Reportage spécialLe Japon à toute vapeur
Dans les wagons, différents types d’hébergement sont disponibles : suite avec salon et chambre, compartiment de luxe, ou compartiment simple. Toutes les voitures passagers sont aménagées en compartiments – il n’y a aucune voiture ouverte avec des rangées de sièges, ce qui différencie Cassiopeia de la plupart des autres trains du monde.
Avec ma compagne, nous disposons d’une suite sur deux niveaux : le salon est à l’étage, l’endroit idéal pour contempler le paysage depuis le fond du canapé confortable. La chambre, qui se trouve au rez-de-chaussée, offre un ample espace pour le repos nocturne de deux adultes. Le compartiment est compact, mais bien assez grand pour inclure tout le confort, y compris une douche, des toilettes et un lavabo à l’étage. Brosses à dents, dentifrice et serviettes de bain sont fournies, ainsi que des vêtements de nuit relax à porter dans l’intimité de notre nouveau nid.

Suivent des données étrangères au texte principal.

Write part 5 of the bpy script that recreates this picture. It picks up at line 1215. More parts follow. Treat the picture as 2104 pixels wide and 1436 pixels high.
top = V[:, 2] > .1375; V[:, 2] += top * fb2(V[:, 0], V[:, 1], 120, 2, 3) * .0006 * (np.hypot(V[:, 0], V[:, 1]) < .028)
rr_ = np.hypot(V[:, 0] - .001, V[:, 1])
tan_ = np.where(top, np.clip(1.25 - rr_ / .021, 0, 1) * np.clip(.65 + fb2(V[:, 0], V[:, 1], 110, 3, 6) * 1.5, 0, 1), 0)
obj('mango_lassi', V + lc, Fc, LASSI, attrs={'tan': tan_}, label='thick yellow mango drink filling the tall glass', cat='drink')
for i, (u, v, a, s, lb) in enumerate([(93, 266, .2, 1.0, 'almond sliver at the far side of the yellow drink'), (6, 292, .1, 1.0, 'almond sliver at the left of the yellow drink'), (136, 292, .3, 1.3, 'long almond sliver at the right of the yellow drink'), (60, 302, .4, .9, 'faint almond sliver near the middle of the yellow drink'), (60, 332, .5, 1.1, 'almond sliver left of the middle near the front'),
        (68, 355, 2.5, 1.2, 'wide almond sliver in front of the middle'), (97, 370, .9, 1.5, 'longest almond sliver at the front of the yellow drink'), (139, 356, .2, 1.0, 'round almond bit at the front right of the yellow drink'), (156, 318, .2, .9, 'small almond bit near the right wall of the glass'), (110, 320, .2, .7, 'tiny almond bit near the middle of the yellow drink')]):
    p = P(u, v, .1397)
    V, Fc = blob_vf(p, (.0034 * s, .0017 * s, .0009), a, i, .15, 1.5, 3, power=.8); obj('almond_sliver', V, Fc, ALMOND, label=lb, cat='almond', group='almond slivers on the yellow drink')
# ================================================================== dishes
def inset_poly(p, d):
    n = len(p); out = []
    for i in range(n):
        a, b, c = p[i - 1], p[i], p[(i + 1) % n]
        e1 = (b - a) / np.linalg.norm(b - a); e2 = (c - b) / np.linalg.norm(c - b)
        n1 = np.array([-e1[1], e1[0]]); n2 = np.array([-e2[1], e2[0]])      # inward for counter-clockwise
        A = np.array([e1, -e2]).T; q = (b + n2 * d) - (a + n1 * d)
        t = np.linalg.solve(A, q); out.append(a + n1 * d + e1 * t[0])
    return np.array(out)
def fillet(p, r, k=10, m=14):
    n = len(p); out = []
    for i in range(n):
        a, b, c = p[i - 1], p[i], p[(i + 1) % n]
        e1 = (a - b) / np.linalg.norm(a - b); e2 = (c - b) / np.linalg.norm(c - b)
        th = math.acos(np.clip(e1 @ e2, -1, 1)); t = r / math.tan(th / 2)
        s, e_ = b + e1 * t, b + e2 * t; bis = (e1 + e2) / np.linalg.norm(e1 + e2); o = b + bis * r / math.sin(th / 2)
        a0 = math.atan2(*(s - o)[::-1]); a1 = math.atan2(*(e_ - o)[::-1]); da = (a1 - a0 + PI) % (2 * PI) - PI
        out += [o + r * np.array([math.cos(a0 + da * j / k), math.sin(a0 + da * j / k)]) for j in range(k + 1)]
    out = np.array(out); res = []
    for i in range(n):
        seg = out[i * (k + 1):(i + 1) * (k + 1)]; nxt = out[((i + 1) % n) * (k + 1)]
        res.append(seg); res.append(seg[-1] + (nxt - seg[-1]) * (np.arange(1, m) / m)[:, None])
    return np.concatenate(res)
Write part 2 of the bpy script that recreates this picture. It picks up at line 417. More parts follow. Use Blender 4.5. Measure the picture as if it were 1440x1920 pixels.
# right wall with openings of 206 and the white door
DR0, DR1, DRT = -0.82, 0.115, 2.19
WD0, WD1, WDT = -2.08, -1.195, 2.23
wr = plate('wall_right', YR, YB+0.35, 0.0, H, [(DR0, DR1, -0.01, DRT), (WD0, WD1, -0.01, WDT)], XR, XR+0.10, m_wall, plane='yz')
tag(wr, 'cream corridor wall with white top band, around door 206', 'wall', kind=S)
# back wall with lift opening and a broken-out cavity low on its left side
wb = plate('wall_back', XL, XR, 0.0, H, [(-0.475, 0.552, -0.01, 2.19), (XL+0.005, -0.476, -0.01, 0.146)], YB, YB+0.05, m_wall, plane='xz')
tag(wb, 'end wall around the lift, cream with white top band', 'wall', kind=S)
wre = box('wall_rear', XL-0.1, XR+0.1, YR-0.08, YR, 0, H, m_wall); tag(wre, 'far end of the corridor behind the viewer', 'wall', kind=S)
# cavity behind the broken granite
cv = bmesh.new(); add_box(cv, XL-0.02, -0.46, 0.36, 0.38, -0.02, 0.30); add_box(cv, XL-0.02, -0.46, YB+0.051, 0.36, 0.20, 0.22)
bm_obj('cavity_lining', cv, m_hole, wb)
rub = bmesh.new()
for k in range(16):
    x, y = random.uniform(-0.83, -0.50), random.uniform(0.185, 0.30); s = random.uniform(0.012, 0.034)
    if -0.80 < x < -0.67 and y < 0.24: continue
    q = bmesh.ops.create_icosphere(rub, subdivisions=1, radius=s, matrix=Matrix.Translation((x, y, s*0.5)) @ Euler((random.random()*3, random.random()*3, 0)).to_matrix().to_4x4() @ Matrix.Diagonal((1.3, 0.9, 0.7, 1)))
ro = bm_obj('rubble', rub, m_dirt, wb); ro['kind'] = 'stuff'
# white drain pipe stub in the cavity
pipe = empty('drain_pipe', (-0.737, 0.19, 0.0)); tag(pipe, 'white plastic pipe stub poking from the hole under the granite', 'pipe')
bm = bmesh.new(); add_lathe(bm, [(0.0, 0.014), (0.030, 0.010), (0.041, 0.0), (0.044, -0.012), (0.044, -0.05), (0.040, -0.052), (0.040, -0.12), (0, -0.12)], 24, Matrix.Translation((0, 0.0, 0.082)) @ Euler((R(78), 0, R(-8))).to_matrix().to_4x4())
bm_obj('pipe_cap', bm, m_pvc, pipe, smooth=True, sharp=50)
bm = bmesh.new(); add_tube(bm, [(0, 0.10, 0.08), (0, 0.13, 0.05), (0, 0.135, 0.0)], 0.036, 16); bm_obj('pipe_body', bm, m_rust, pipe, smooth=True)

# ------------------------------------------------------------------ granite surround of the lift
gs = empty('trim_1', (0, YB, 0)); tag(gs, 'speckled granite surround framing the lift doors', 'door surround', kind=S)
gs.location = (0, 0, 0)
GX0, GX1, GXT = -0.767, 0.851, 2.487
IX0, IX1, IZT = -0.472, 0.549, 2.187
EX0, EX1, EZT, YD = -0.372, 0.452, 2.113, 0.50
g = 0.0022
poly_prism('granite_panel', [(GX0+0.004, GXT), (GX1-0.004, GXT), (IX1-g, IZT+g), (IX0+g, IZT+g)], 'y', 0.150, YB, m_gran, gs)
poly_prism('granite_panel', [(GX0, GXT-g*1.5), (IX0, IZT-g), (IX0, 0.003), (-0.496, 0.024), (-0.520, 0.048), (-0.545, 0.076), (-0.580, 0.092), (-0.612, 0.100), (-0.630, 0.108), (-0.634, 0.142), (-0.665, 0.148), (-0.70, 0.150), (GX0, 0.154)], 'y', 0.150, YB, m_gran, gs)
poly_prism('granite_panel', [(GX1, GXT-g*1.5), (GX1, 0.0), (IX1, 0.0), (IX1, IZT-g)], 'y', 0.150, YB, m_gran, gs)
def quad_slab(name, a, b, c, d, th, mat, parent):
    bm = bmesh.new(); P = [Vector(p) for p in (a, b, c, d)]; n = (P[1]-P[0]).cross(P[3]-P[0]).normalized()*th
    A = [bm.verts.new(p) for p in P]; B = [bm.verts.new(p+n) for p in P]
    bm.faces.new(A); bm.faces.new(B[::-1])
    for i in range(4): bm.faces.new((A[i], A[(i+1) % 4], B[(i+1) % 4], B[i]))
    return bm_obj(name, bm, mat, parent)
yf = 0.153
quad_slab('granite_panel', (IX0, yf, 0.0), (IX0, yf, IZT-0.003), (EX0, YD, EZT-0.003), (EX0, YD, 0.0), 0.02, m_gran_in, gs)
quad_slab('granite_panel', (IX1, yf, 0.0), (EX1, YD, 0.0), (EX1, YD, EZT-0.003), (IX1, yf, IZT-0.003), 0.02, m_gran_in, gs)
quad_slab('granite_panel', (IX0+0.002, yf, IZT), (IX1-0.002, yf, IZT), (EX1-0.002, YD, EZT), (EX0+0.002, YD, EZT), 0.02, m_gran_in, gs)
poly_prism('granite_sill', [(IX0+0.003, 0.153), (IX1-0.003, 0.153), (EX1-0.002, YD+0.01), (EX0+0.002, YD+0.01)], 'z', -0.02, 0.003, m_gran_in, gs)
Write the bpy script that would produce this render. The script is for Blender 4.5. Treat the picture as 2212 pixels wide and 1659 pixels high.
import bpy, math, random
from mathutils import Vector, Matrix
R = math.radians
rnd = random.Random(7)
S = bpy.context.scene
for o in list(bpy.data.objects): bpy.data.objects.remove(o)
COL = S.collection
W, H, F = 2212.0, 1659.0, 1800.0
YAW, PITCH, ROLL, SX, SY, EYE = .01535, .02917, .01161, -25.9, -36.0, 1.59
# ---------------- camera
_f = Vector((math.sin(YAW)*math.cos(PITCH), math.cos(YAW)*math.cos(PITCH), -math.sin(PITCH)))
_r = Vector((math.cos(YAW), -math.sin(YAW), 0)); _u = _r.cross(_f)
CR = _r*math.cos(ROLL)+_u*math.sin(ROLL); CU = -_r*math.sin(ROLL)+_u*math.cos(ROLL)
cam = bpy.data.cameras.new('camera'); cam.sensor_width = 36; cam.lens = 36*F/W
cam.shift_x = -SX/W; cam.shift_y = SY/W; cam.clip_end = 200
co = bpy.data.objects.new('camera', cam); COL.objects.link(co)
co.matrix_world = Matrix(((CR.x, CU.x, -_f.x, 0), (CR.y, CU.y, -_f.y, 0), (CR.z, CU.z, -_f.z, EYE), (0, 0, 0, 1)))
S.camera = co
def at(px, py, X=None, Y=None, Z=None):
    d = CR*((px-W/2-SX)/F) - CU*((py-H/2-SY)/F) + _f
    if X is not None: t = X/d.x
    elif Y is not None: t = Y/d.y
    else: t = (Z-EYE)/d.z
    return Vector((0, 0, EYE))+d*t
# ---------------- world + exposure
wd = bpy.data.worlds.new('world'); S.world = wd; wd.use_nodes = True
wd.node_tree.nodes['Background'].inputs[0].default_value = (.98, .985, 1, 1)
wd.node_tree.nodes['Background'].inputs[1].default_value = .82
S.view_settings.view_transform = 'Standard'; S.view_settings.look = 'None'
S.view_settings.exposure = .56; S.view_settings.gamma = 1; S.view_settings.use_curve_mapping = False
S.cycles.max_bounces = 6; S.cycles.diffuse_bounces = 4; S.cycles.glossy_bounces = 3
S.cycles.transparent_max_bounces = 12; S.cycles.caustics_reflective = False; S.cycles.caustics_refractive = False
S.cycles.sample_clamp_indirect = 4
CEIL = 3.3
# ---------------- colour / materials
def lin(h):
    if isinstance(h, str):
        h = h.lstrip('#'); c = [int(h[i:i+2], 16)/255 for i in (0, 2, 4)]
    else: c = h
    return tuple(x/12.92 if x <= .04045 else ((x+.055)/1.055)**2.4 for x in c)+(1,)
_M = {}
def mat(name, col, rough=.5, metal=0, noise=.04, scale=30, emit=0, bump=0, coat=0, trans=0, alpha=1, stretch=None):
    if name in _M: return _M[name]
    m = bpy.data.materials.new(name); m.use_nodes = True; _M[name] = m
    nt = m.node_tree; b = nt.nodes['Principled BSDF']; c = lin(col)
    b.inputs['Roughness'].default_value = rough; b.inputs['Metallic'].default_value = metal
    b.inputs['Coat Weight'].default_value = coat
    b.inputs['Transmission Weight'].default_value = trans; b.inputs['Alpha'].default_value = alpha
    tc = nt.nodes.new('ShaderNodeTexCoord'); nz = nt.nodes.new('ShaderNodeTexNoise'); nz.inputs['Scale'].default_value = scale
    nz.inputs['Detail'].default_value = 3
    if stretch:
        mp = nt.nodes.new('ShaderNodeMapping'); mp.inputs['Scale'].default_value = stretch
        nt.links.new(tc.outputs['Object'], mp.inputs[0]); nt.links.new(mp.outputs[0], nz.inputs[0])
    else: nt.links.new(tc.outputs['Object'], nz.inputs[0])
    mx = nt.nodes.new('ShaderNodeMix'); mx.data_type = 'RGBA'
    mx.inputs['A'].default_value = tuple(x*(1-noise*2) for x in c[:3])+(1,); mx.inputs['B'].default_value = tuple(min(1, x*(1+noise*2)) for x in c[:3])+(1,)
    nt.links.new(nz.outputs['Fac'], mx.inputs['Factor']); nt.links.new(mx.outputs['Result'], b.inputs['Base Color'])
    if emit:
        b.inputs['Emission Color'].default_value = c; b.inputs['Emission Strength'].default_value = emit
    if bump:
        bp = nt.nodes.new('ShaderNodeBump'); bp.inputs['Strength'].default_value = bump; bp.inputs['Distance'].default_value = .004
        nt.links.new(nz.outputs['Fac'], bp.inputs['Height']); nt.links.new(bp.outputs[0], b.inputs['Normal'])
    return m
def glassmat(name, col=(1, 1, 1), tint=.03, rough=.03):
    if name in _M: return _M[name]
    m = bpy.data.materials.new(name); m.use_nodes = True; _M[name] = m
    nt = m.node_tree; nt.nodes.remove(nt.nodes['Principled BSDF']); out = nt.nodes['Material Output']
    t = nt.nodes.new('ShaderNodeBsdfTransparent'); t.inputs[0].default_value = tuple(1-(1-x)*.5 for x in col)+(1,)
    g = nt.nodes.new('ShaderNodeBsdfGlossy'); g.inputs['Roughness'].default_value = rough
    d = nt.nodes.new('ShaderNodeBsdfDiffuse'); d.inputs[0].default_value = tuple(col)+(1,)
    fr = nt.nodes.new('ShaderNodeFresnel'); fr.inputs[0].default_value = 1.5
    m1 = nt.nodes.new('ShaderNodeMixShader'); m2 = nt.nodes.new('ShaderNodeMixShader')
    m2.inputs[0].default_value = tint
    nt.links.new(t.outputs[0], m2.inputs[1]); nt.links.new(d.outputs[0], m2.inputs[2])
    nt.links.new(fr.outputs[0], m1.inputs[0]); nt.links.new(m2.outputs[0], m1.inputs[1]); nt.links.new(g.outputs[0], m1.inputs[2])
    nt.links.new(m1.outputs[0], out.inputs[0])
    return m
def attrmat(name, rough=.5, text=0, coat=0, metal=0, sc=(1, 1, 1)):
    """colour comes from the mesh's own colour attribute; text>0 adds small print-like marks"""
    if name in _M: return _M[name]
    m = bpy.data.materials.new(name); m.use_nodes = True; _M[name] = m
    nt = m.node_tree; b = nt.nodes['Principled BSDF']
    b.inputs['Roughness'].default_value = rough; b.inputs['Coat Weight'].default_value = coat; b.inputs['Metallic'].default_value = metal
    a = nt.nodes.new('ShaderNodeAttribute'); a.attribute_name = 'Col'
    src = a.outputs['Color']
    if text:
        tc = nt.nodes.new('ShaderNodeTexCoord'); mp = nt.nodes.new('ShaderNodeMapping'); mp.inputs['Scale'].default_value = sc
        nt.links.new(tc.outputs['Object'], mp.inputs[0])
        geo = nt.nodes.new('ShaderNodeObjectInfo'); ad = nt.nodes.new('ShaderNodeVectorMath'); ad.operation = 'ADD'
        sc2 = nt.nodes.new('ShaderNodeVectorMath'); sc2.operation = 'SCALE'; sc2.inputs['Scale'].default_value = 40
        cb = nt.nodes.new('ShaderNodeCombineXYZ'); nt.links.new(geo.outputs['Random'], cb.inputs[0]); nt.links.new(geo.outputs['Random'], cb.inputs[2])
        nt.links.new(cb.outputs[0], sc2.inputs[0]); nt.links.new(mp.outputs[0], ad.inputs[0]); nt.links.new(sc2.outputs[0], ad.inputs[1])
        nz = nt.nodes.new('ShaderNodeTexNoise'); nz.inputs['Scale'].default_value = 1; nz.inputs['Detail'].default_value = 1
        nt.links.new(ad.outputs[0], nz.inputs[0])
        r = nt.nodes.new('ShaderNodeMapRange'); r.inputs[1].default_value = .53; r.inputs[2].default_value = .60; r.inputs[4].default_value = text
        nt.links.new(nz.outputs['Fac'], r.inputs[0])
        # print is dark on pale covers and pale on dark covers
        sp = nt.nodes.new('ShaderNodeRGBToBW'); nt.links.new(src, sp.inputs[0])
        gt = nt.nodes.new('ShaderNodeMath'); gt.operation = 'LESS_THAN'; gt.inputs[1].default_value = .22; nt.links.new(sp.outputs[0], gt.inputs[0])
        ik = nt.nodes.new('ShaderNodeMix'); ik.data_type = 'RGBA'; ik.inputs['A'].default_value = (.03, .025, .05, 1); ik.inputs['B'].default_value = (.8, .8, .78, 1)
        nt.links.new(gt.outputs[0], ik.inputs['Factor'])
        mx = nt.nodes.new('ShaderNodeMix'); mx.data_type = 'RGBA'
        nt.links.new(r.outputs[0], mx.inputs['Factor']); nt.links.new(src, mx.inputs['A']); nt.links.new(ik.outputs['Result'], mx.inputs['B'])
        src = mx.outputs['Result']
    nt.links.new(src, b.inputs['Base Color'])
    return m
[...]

Sitôt les bagages rangés, le train part pour Sapporo, capitale du Hokkaido.
A peine avons-nous pris place sur le canapé que l’on frappe à la porte. C’est la femme de chambre avec des rafraîchissements pour nous souhaiter la bienvenue. Sur son plateau s’alignent une bouteille de vin, une mignonnette de whisky, de la glace, et de l’eau minérale. Elle vient également nous expliquer le mode d’emploi du service de téléphone intérieur ainsi que de la télévision – réception satellite, cela va sans dire. Un peu plus tard, nous inaugurons le téléphone pour commander du café, qui arrive en un clin d’oeil.
En sirotant notre café, nous regardons par la baie vitrée tandis que défile le paysage. A présent, le vacarme urbain est loin derrière nous, et nous roulons en pleine campagne. Le soleil couchant darde ses rayons écarlates. En contemplant le ciel, je comprends enfin ce qu’est la véritable oisiveté : Les trains super-rapide c’est bien beau, si l’on veut arriver le plus vite possible, mais le train de nuit a un attrait bien particulier – tout parle de luxe, de confort, de loisir.
Au wagon-restaurant (exclusivement sur réservation), l’on peut déguster le meilleur de la gastronomie française et de la cuisine japonaise traditionnelle. Il y a aussi une vaste voiture salon, l’endroit parfait où échanger ses récits de voyage avec les autres passagers.
Nous retournons dans notre suite. Je décide de prendre une bonne douche chaude, avant de lire au lit. Mais étrangement, mes yeux n’arrivent pas à rester sur la page, attirés qu’ils sont vers le dehors. Nous traversons une nuit d’encre, éclairée seulement du bref éclat de quelques maisons.
Je m’allonge, l’esprit vide, avec juste la conscience vague de ces flèches de lumière que nous fuyons à vive allure. C’est comme si elles me parlaient à l’oreille, murmurant : « Maintenant tu le sais : parfois le mieux, c’est de ne rien faire du tout. »
Lorsque j’ouvre à nouveau les yeux, il n’est pas tout à fait cinq heures du matin. J’ouvre les rideaux et la fenêtre entière s’emplit de la vision de la mer, calme et scintillante dans le soleil matinal. Nous longeons la Baie d’Uchiura, dans le sud-ouest du Hokkaido, ce qui signifie que nous avons déjà franchi le Tunnel Seikan, creusé sous la mer entre les deux plus grandes îles du Japon, Honshu et Hokkaido. La lumière est différente ici : « Te voici dans le Grand Nord », semblent chanter les reflets du soleil qui dansent sur la mer.
D’après l’horaire, il reste encore plus de trois heures de voyage avant d’arriver à destination, la Gare de Sapporo. Une fois sur place, nous nous rendrons à l’aéroport de Chitose et prendrons le vol de retour pour Tokyo, sans prendre le temps de faire escale. Notre périple n’avait qu’un but – voyager en train !
Voici la femme de chambre qui apporte le café matinal, et cette information : « Certains passagers voyageant dans ce train ont l’intention de retourner à Ueno aujourd’hui même par le Cassiopeia. » Pour certains, Cassiopeia c’est le loisir pour le loisir !
La voiture-salon, en queue de convoi : de confortables canapés pour s’enivrer du paysage qui défile tout en sirotant bières ou vins.